China should learn from the experience of emerging auto parts countries and seek development
In recent years, multinational auto parts and components companies have entered the Chinese market, often integrating closely with domestic vehicle manufacturers. This has placed China's auto parts industry—already at a disadvantage in terms of capital, technology, management, and R&D—facing unprecedented challenges. As a result, Chinese auto parts companies are now forced to compete on the global stage alongside both developed and developing nations. To stay competitive, China can learn from other countries, drawing inspiration from the experiences of emerging economies and developing nations.
India: Cost Efficiency as a Competitive Edge
India has emerged as a major player in the global auto parts market, with many international automakers sourcing components from the country. According to the Indian Automobile Parts Manufacturers Association, India’s auto parts exports are expected to reach $20 billion within two decades. In the last fiscal year alone, exports rose from $578 million to $800 million—a 38% increase.
One of India’s key advantages is its cost efficiency. The country’s production processes are designed to be labor-intensive rather than capital-intensive, allowing for significant cost reductions. For instance, "de-automated" manufacturing techniques used in Western factories can cut component costs by up to 20%. Additionally, Indian engineers excel at redesigning products to reduce weight and development time. A notable example is the redesign of the Maruti Alto’s steering system, which reduced its weight by 15%.
Indian suppliers can also develop products quickly and efficiently. One company designed a steering system for an automobile manufacturer in just six months, while a similar project in other low-cost countries took over four years. As a result, many automakers have set up engineering and design centers in India. General Motors, for example, established a large research center in Bangalore, employing 2,300 professionals—more than its Shanghai facility and the largest outside the U.S.
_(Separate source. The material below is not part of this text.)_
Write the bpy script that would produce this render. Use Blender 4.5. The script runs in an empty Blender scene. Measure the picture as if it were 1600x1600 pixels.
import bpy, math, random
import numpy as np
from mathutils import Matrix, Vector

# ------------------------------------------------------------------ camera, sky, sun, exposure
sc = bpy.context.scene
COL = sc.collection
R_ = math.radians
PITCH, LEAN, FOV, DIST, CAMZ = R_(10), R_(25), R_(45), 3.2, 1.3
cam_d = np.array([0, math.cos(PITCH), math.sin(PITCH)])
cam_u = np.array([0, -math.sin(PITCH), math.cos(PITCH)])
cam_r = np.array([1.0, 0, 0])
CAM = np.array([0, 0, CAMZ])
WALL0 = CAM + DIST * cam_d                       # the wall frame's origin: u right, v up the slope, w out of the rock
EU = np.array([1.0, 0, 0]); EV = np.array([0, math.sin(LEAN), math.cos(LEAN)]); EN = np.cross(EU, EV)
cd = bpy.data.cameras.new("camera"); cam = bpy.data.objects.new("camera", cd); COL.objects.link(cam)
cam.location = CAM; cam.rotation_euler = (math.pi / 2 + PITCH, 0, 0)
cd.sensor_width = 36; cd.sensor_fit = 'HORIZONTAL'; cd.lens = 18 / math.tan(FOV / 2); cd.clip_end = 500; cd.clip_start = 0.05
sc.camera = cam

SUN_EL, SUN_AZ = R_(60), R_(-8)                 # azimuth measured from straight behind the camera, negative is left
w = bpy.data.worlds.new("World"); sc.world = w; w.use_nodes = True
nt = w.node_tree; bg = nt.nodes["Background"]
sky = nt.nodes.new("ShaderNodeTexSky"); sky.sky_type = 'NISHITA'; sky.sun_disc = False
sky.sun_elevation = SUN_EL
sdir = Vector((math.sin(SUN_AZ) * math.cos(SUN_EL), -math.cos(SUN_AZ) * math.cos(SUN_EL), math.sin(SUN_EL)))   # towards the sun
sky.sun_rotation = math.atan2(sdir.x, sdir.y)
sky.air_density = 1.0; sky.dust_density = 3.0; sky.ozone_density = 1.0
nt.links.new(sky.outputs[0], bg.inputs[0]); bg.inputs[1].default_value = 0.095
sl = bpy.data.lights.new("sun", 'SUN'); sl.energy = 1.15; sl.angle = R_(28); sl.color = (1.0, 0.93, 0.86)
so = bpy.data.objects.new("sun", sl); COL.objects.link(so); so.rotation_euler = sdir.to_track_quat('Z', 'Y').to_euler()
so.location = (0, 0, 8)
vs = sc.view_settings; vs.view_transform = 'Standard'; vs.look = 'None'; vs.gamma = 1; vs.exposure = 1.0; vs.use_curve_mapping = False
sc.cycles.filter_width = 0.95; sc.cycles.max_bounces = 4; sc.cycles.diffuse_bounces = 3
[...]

Moreover, Indian workers offer high-quality labor at lower wages compared to many other countries. The quality of auto parts produced in India is considered superior to those from Mexico and South Korea, yet at prices that are 15% cheaper than Mexico and 10% cheaper than South Korea. This combination of quality and affordability makes India highly attractive to global automotive giants looking to cut costs. The availability of affordable raw materials like rubber and steel further strengthens this advantage.
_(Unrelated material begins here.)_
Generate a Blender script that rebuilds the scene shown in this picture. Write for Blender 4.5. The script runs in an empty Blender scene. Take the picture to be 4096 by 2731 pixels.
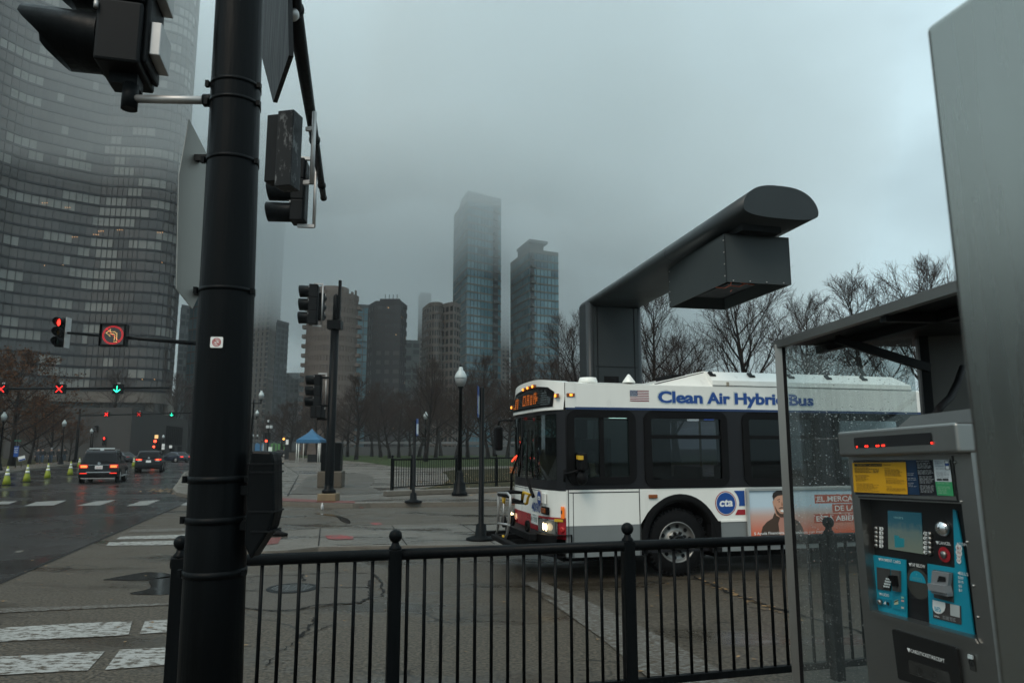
import bpy, bmesh, math, random
from mathutils import Vector as V, Matrix
C = bpy.context.scene.collection
R = math.radians
rnd = random.Random(7)
# ---------------------------------------------------------------- camera
F = 25 / 36 * 4096; CX, CY = 2048.0, 1365.5; PITCH = math.atan(427.5 / F); HC = 1.9
CAM = V((0, 0, HC))
def ray(px, py):
    x = (px - CX) / F; u = -(py - CY) / F
    return V((x, math.cos(PITCH) - u * math.sin(PITCH), math.sin(PITCH) + u * math.cos(PITCH)))
def gp(px, py, z=0.0):
    d = ray(px, py); return CAM + d * ((z - HC) / d.z)
def aty(px, py, Y):
    d = ray(px, py); return CAM + d * (Y / d.y)
def pl(px, py, p0, n):
    d = ray(px, py); return CAM + d * ((p0 - CAM).dot(n) / d.dot(n))
# ---------------------------------------------------------------- mesh builder
class MB:
    def __init__(s): s.v = []; s.f = []; s.m = []; s.sm = []
    def add(s, vs, fs, mi=0, smooth=False):
        o = len(s.v); s.v.extend([tuple(a) for a in vs])
        for f in fs: s.f.append(tuple(i + o for i in f)); s.m.append(mi); s.sm.append(smooth)
        return s
    def box(s, c, d, rz=0, mi=0, rot=None):
        x, y, z = d[0] / 2, d[1] / 2, d[2] / 2
        M = rot if rot is not None else Matrix.Rotation(rz, 3, 'Z')
        c = V(c)
        vs = [c + M @ V(p) for p in ((-x,-y,-z),(x,-y,-z),(x,y,-z),(-x,y,-z),(-x,-y,z),(x,-y,z),(x,y,z),(-x,y,z))]
        return s.add(vs, [(3,2,1,0),(4,5,6,7),(0,1,5,4),(1,2,6,5),(2,3,7,6),(3,0,4,7)], mi)
    def bb(s, a, b, mi=0):
        a, b = V(a), V(b); d = b - a
        return s.box((a + b) / 2, (abs(d.x), abs(d.y), abs(d.z)), 0, mi)
    def quad(s, a, b, c, d, mi=0): return s.add([a, b, c, d], [(0, 1, 2, 3)], mi)
    def poly(s, pts, mi=0): return s.add(pts, [tuple(range(len(pts)))], mi)
    def prism(s, pts, off, mi=0):
        n = len(pts); off = V(off); vs = [V(p) for p in pts] + [V(p) + off for p in pts]
        fs = [tuple(reversed(range(n))), tuple(range(n, 2 * n))] + [(i, (i + 1) % n, n + (i + 1) % n, n + i) for i in range(n)]
        return s.add(vs, fs, mi)
    def tube(s, pts, r, n=8, mi=0, caps=True, smooth=True):
        pts = [V(p) for p in pts]; k = len(pts)
        rs = r if isinstance(r, (list, tuple)) else [r] * k
        vs = []; fs = []; pn = None
        for i, p in enumerate(pts):
            t = (pts[min(i + 1, k - 1)] - pts[max(i - 1, 0)]).normalized()
            if pn is None: a = V((0, 0, 1)) if abs(t.z) < .9 else V((1, 0, 0)); nx = t.cross(a).normalized()
            else: nx = (pn - t * pn.dot(t)).normalized()
            pn = nx; ny = t.cross(nx)
            for j in range(n):
                a = 2 * math.pi * j / n; vs.append(p + (nx * math.cos(a) + ny * math.sin(a)) * rs[i])
        for i in range(k - 1):
            for j in range(n):
                j2 = (j + 1) % n; fs.append((i * n + j, i * n + j2, (i + 1) * n + j2, (i + 1) * n + j))
        s.add(vs, fs, mi, smooth)
        if caps:
            o = len(s.v) - len(vs)
            s.f.append(tuple(o + j for j in reversed(range(n)))); s.m.append(mi); s.sm.append(False)
            s.f.append(tuple(o + (k - 1) * n + j for j in range(n))); s.m.append(mi); s.sm.append(False)
        return s
    def lathe(s, prof, c=(0, 0, 0), n=20, mi=0, axis=None, smooth=True, caps=True):
        c = V(c); ax = V(axis).normalized() if axis is not None else V((0, 0, 1))
        q = V((0, 0, 1)).rotation_difference(ax).to_matrix(); vs = []; fs = []
        for r, z in prof:
            for j in range(n):
                a = 2 * math.pi * j / n; vs.append(c + q @ V((r * math.cos(a), r * math.sin(a), z)))
        for i in range(len(prof) - 1):
            for j in range(n):
                j2 = (j + 1) % n; fs.append((i * n + j, i * n + j2, (i + 1) * n + j2, (i + 1) * n + j))
        s.add(vs, fs, mi, smooth); o = len(s.v) - len(vs)
        if not caps: return s
        if prof[0][0] > 1e-4: s.f.append(tuple(o + j for j in reversed(range(n)))); s.m.append(mi); s.sm.append(False)
        if prof[-1][0] > 1e-4: s.f.append(tuple(o + (len(prof) - 1) * n + j for j in range(n))); s.m.append(mi); s.sm.append(False)
        return s
    def ball(s, c, r, n=14, mi=0, sz=1.0):
        k = 8; return s.lathe([(r * math.sin(math.pi * i / k) + 1e-5, -r * sz * math.cos(math.pi * i / k)) for i in range(k + 1)], c, n, mi)
    def disc(s, c, r, nrm, n=24, mi=0, rx=None):
        c = V(c); nrm = V(nrm).normalized(); a = V((0, 0, 1)) if abs(nrm.z) < .9 else V((0, 1, 0))
        u = a.cross(nrm).normalized(); w = nrm.cross(u); rx = rx or r
        return s.poly([c + u * rx * math.cos(2 * math.pi * i / n) + w * r * math.sin(2 * math.pi * i / n) for i in range(n)], mi)
    def ring(s, c, r0, r1, nrm, n=28, mi=0, k=1.0):
        c = V(c); nrm = V(nrm).normalized(); a = V((0, 0, 1)) if abs(nrm.z) < .9 else V((0, 1, 0))
        u = a.cross(nrm).normalized(); w = nrm.cross(u); vs = []
        for i in range(n):
            t = 2 * math.pi * i / n; d = u * math.cos(t) * k + w * math.sin(t); vs += [c + d * r0, c + d * r1]
        return s.add(vs, [(2 * i, 2 * i + 1, (2 * i + 3) % (2 * n), (2 * i + 2) % (2 * n)) for i in range(n)], mi)
    def text(s, body, o, eu, ev, w, h=None, bold=0.0, mi=0, fit=True, depth=0.0):
        """lettering laid in the plane (eu, ev) from lower-left point o, stretched to w x h"""
        cu = bpy.data.curves.new('t', 'FONT'); cu.body = body; cu.offset = bold; cu.resolution_u = 3; cu.extrude = depth
        ob = bpy.data.objects.new('t', cu); me = bpy.data.meshes.new_from_object(ob)
        vs = [v.co.copy() for v in me.vertices]; fs = [tuple(p.vertices) for p in me.polygons]
        bpy.data.objects.remove(ob); bpy.data.curves.remove(cu); bpy.data.meshes.remove(me)
        if not vs: return s
        x0 = min(v.x for v in vs); x1 = max(v.x for v in vs); y0 = min(v.y for v in vs); y1 = max(v.y for v in vs)
        kx = w / max(x1 - x0, 1e-6); ky = (h / max(y1 - y0, 1e-6)) if h else kx
        o = V(o); eu = V(eu); ev = V(ev); nn = eu.cross(ev)
        return s.add([o + eu * (v.x - x0) * kx + ev * (v.y - y0) * ky + nn * v.z for v in vs], fs, mi)
    def rrect(s, o, eu, ev, w, h, r, mi=0, n=5):
        return s.poly(rr(o, eu, ev, w, h, r, n), mi)
    def frame(s, o, eu, ev, w, h, t, r, mi=0, depth=0.0, n=5):
        """rounded ring; depth>0 extrudes it towards eu x ev"""
        a = rr(V(o), eu, ev, w, h, r, n); b = rr(V(o) + V(eu) * t + V(ev) * t, eu, ev, w - 2 * t, h - 2 * t, max(r - t, .005), n)
        k = len(a); nn = V(eu).cross(V(ev)) * depth
        vs = [p + nn for p in a] + [p + nn for p in b]
        fs = [(i, (i + 1) % k, k + (i + 1) % k, k + i) for i in range(k)]
        if depth:
            vs += a + b
            fs += [(2 * k + i, 2 * k + (i + 1) % k, (i + 1) % k, i) for i in range(k)]
            fs += [(k + i, k + (i + 1) % k, 3 * k + (i + 1) % k, 3 * k + i) for i in range(k)]
        return s.add(vs, fs, mi)
    def build(s, name, mat, parent=None, bevel=0, bseg=2, loc=None, fix=True):
        me = bpy.data.meshes.new(name); me.from_pydata(s.v, [], s.f)
        mats = mat if isinstance(mat, (list, tuple)) else [mat]
        for m in mats: me.materials.append(m)
        me.polygons.foreach_set('material_index', s.m); me.polygons.foreach_set('use_smooth', s.sm)
        if fix:
            bm = bmesh.new(); bm.from_mesh(me); bmesh.ops.recalc_face_normals(bm, faces=bm.faces); bm.to_mesh(me); bm.free()
        me.update()
        ob = bpy.data.objects.new(name, me); C.objects.link(ob)
        if parent: ob.parent = parent
        if loc: ob.location = loc
        if bevel:
            b = ob.modifiers.new('b', 'BEVEL'); b.width = bevel; b.segments = bseg; b.limit_method = 'ANGLE'; b.angle_limit = R(35)
        return ob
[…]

South Korea: Balancing Quality and Cost
South Korea has become a leading auto parts manufacturer in Asia, driven by a combination of foreign investment and strong domestic automotive growth. Following the 1997–1998 Asian financial crisis, many Korean SMEs were taken over by foreign firms, which helped them improve product quality and operational efficiency. While Japan struggled with high costs, and China offered lower prices but less advanced designs, South Korea found a perfect balance between quality and cost.
The rise of Hyundai and Kia has also played a crucial role. Their combined sales increased by 12% last year, reaching 3.2 million vehicles, with three-quarters sold overseas. With such strong support from domestic automakers, the auto parts industry in South Korea has flourished, allowing it to compete globally.
China: Concentration and Integration as the Path Forward
To remain competitive, China must focus on concentration and integration. For critical components like engines, the government can implement entry barriers to prevent redundant production and overcapacity. At the same time, the state should encourage the formation of parts sales consortia, leveraging e-commerce and logistics networks to create large-scale distribution groups.
For example, a diesel engine parts consortium has already been established, helping to regulate pricing and drive market growth. In the future, the government plans to consolidate the total number of parts factories into 2–4 major entities, with smaller plants shifting to labor-intensive components like brake discs and friction materials. This will help absorb displaced workers and maintain employment. Meanwhile, complex or small-batch components, such as rubber gaskets, may be imported directly instead of being produced domestically.
By learning from global examples and implementing strategic reforms, China’s auto parts industry can strengthen its position in the global market.